**Instructions to follow:** Return, without pictures, the lines from the start of the data through the one that contains "COL = S.collection".
☆ ☆ ☆
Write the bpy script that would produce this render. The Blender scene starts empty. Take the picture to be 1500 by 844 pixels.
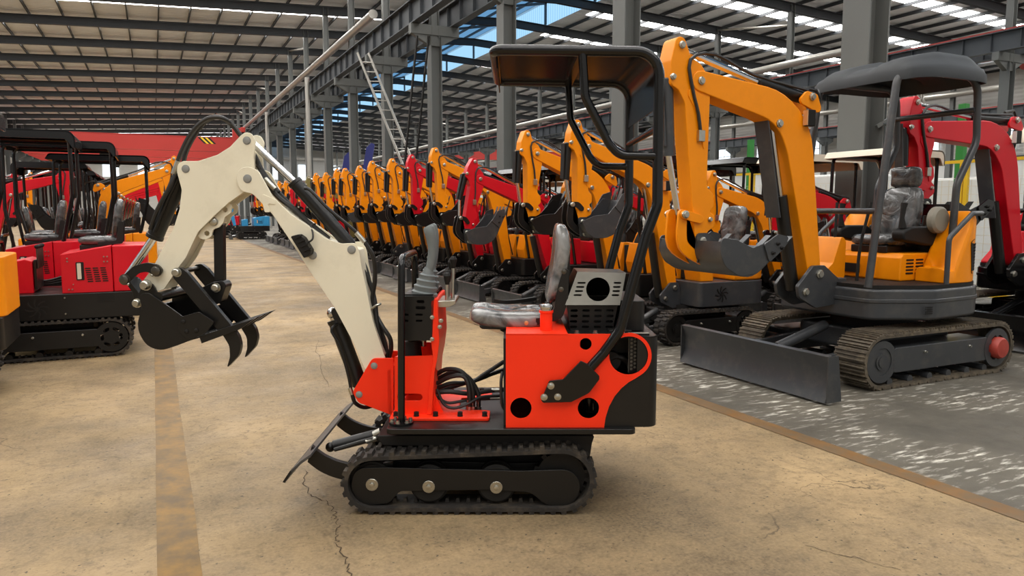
import bpy, bmesh, math, random
from mathutils import Vector, Matrix, noise
from mathutils.geometry import tessellate_polygon
random.seed(7)
PI = math.pi
S = bpy.context.scene
COL = S.collection

# ------------------------------------------------------------------ camera numbers
F, VX, VY, CAMH = 1083.0, 224.0, 306.0, 1.5
PITCH = math.atan((422 - VY) / F)
SP, CP = math.sin(PITCH), math.cos(PITCH)
YAW = math.atan(((750 - VX) / F) / (CP + SP * (422 - VY) / F))
SY, CY = math.sin(YAW), math.cos(YAW)

def side(px, py, D):
    """side elevation: where a sight line meets the upright plane D metres ahead -> (across, height)"""
    b = (422 - py) / F
    t = D / (CP + b * SP)
    return (px - 750) / F * t, CAMH + (-SP + b * CP) * t

def hall(r, d):
    """across/ahead of the camera -> hall X, Y"""
    return d * SY + r * CY, d * CY - r * SY

# ------------------------------------------------------------------ mesh builder
KIDS = {}
class MB:
    def __init__(s):
        s.v, s.f = [], []
    def add(s, vs, fs):
        b = len(s.v)
        s.v += [Vector(v) for v in vs]
        s.f += [[b + i for i in f] for f in fs]
        return b
    def box(s, c, d, M=None):
        x, y, z = (k / 2 for k in d)
        P = [Vector(p) for p in ((-x,-y,-z),(x,-y,-z),(x,y,-z),(-x,y,-z),(-x,-y,z),(x,-y,z),(x,y,z),(-x,y,z))]
        if M is not None: P = [M @ p for p in P]
        c = Vector(c)
        s.add([p + c for p in P], [(0,3,2,1),(4,5,6,7),(0,1,5,4),(1,2,6,5),(2,3,7,6),(3,0,4,7)])
        return s
    def beam(s, a, b, w, h, up=(0,0,1)):
        a, b = Vector(a), Vector(b); d = b - a; L = d.length; d.normalize()
        u = Vector(up); sx = d.cross(u)
        if sx.length < 1e-4: sx = d.cross(Vector((1,0,0)))
        sx.normalize(); u = sx.cross(d)
        M = Matrix((d, sx, u)).transposed()
        return s.box((a + b) / 2, (L, w, h), M)
    def prism(s, pts, y0, y1, f=None, holes=(), cap=True):
        """outline in (x,z), drawn out from y0 to y1; f maps (x,y,z)"""
        f = f or (lambda x, y, z: (x, y, z))
        pts = [(p[0], p[1]) for p in pts]
        a = sum(pts[i][0]*pts[(i+1)%len(pts)][1] - pts[(i+1)%len(pts)][0]*pts[i][1] for i in range(len(pts)))
        if a < 0: pts = pts[::-1]
        flip = y1 < y0
        if flip: y0, y1 = y1, y0
        n = len(pts)
        if holes:
            loops = [pts] + [list(h) for h in holes]
            flat = [p for l in loops for p in l]
            tri = tessellate_polygon([[Vector((p[0], p[1], 0)) for p in l] for l in loops])
            vs = [f(x, y0, z) for x, z in flat] + [f(x, y1, z) for x, z in flat]
            N = len(flat); fs = []
            for t in tri:
                q = [flat[i] for i in t]
                ar = (q[1][0]-q[0][0])*(q[2][1]-q[0][1]) - (q[2][0]-q[0][0])*(q[1][1]-q[0][1])
                t = list(t) if ar > 0 else list(t)[::-1]
                fs.append(t); fs.append([N + i for i in t[::-1]])
            b = 0
            for k, l in enumerate(loops):
                m = len(l)
                ar = sum(l[i][0]*l[(i+1)%m][1] - l[(i+1)%m][0]*l[i][1] for i in range(m))
                for i in range(m):
                    j = (i + 1) % m
                    q = [b + j, b + i, N + b + i, N + b + j]
                    fs.append(q if (ar > 0) == (k == 0) else (q[::-1] if k == 0 else q[::-1]))
                b += m
            s.add(vs, fs)
            return s
        vs = [f(x, y0, z) for x, z in pts] + [f(x, y1, z) for x, z in pts]
        fs = [[(i+1)%n, i, n+i, n+(i+1)%n] for i in range(n)]
        if cap: fs += [list(range(n)), [n + i for i in range(n)][::-1]]
        s.add(vs, fs)
        return s
    def cyl(s, a, b, r, r2=None, n=16, cap=True):
        a, b = Vector(a), Vector(b); r2 = r if r2 is None else r2
        d = (b - a).normalized(); u = d.orthogonal().normalized(); w = d.cross(u)
        vs = []
        for p, q in ((a, r), (b, r2)):
            for i in range(n):
                t = 2*PI*i/n
                vs.append(p + (u*math.cos(t) + w*math.sin(t))*q)
        fs = [[i, (i+1)%n, n+(i+1)%n, n+i] for i in range(n)]
        if cap: fs += [list(range(n))[::-1], [n+i for i in range(n)]]
        s.add(vs, fs); return s
    def pipe(s, a, b, r, ri, n=20):
        a, b = Vector(a), Vector(b)
        return s.rings(a, (b-a).normalized(), [(0, ri), (0, r), ((b-a).length, r), ((b-a).length, ri)], n, closed=True)
    def rings(s, o, d, prof, n=20, closed=False, cap=False):
        """lathe about axis d from o; prof = [(along, radius)]"""
        o, d = Vector(o), Vector(d).normalized(); u = d.orthogonal().normalized(); w = d.cross(u)
        vs = []
        for h, r in prof:
            for i in range(n):
                t = 2*PI*i/n
                vs.append(o + d*h + (u*math.cos(t) + w*math.sin(t))*r)
        fs, m = [], len(prof)
        for k in range(m if closed else m-1):
            k2 = (k+1) % m
            fs += [[k*n+i, k*n+(i+1)%n, k2*n+(i+1)%n, k2*n+i] for i in range(n)]
        if cap: fs += [list(range(n))[::-1], [(m-1)*n+i for i in range(n)]]
        s.add(vs, fs); return s
    def tube(s, path, r, n=8, k=1, closed=False, cap=True):
        P = [Vector(p) for p in path]
        if k > 1: P = catmull(P, k, closed)
        R = r if isinstance(r, (list, tuple)) else [r]*len(P)
        if len(R) != len(P):
            R = [R[min(len(R)-1, int(i*len(R)/len(P)))] for i in range(len(P))]
        m = len(P); vs = []; u = None
        for i in range(m):
            if closed: d = P[(i+1)%m] - P[i-1]
            else: d = P[min(i+1, m-1)] - P[max(i-1, 0)]
            d.normalize()
            u = d.orthogonal().normalized() if u is None else (u - d*u.dot(d)).normalized()
            w = d.cross(u)
            sc = 1.0
            if 0 < i < m-1 or closed:
                a = (P[i]-P[i-1]).normalized(); c = (P[(i+1)%m]-P[i]).normalized()
                sc = 1.0
            for q in range(n):
                t = 2*PI*q/n
                vs.append(P[i] + (u*math.cos(t) + w*math.sin(t))*R[i]*sc)
        fs = []
        for i in range(m if closed else m-1):
            j = (i+1) % m
            fs += [[i*n+q, i*n+(q+1)%n, j*n+(q+1)%n, j*n+q] for q in range(n)]
        if cap and not closed: fs += [list(range(n))[::-1], [(m-1)*n+q for q in range(n)]]
        s.add(vs, fs); return s
    def ball(s, c, r, n=14, m=8, sc=(1,1,1)):
        c = Vector(c); vs = [c + Vector((0,0,r*sc[2]))]; fs = []
        for i in range(1, m):
            for j in range(n):
                t, p = PI*i/m, 2*PI*j/n
                vs.append(c + Vector((math.sin(t)*math.cos(p)*r*sc[0], math.sin(t)*math.sin(p)*r*sc[1], math.cos(t)*r*sc[2])))
        vs.append(c - Vector((0,0,r*sc[2])))
        for j in range(n): fs.append([0, 1+j, 1+(j+1)%n])
        for i in range(m-2):
            for j in range(n):
                a, b = 1+i*n, 1+(i+1)*n
                fs.append([a+j, b+j, b+(j+1)%n, a+(j+1)%n])
        e = len(vs)-1; a = 1+(m-2)*n
        for j in range(n): fs.append([a+(j+1)%n, a+j, e])
        s.add(vs, fs); return s
    def slab(s, d, M, e=0.35, n=28, m=14, nz=0.0, freq=9.0, f=None):
        """rounded cushion (superellipsoid) of full size d placed by matrix M, nz metres of crumple"""
        pw = lambda v, q: math.copysign(abs(v)**q, v)
        vs, fs = [], []
        for i in range(m+1):
            t = -PI/2 + PI*i/m
            for j in range(n):
                p = 2*PI*j/n
                x = pw(math.cos(t), e)*pw(math.cos(p), e)*d[0]/2
                y = pw(math.cos(t), e)*pw(math.sin(p), e)*d[1]/2
                z = pw(math.sin(t), .7)*d[2]/2
                v = Vector((x, y, z))
                if nz: v += v.normalized()*noise.noise(v*freq)*nz + v.normalized()*noise.noise(v*freq*2.7)*nz*.5
                if f: v = f(v)
                vs.append(M @ v)
        for i in range(m):
            for j in range(n):
                fs.append([i*n+j, i*n+(j+1)%n, (i+1)*n+(j+1)%n, (i+1)*n+j])
        s.add(vs, fs); return s
    def data(s, name, mat, ang=35):
        me = bpy.data.meshes.new(name)
        me.from_pydata([tuple(v) for v in s.v], [], s.f)
        me.validate()
        bm = bmesh.new(); bm.from_mesh(me)
        bmesh.ops.remove_doubles(bm, verts=bm.verts, dist=1e-5)
        bmesh.ops.recalc_face_normals(bm, faces=bm.faces)
        bm.to_mesh(me); bm.free()
        me.polygons.foreach_set('use_smooth', [True]*len(me.polygons))
        me.set_sharp_from_angle(angle=math.radians(ang))
        if mat: me.materials.append(mat)
        me.update()
        return me
    def build(s, name, mat, parent=None, bevel=0, label=None, kind=None, ang=35, seg=2):
        me = s.data(name, mat, ang)
        o = bpy.data.objects.new(name, me); COL.objects.link(o)
        if parent:
            o.parent = parent; KIDS.setdefault(parent.name, []).append(o)
        if bevel:
            b = o.modifiers.new('edge', 'BEVEL'); b.width = bevel; b.segments = seg
            b.limit_method = 'ANGLE'; b.angle_limit = math.radians(40); b.harden_normals = True
            b.use_clamp_overlap = True
        if label: o['label'] = label
        if kind: o['kind'] = kind
        return o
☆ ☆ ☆
**Expected answer:**
Write the bpy script that would produce this render. The Blender scene starts empty. Take the picture to be 1500 by 844 pixels.
import bpy, bmesh, math, random
from mathutils import Vector, Matrix, noise
from mathutils.geometry import tessellate_polygon
random.seed(7)
PI = math.pi
S = bpy.context.scene
COL = S.collection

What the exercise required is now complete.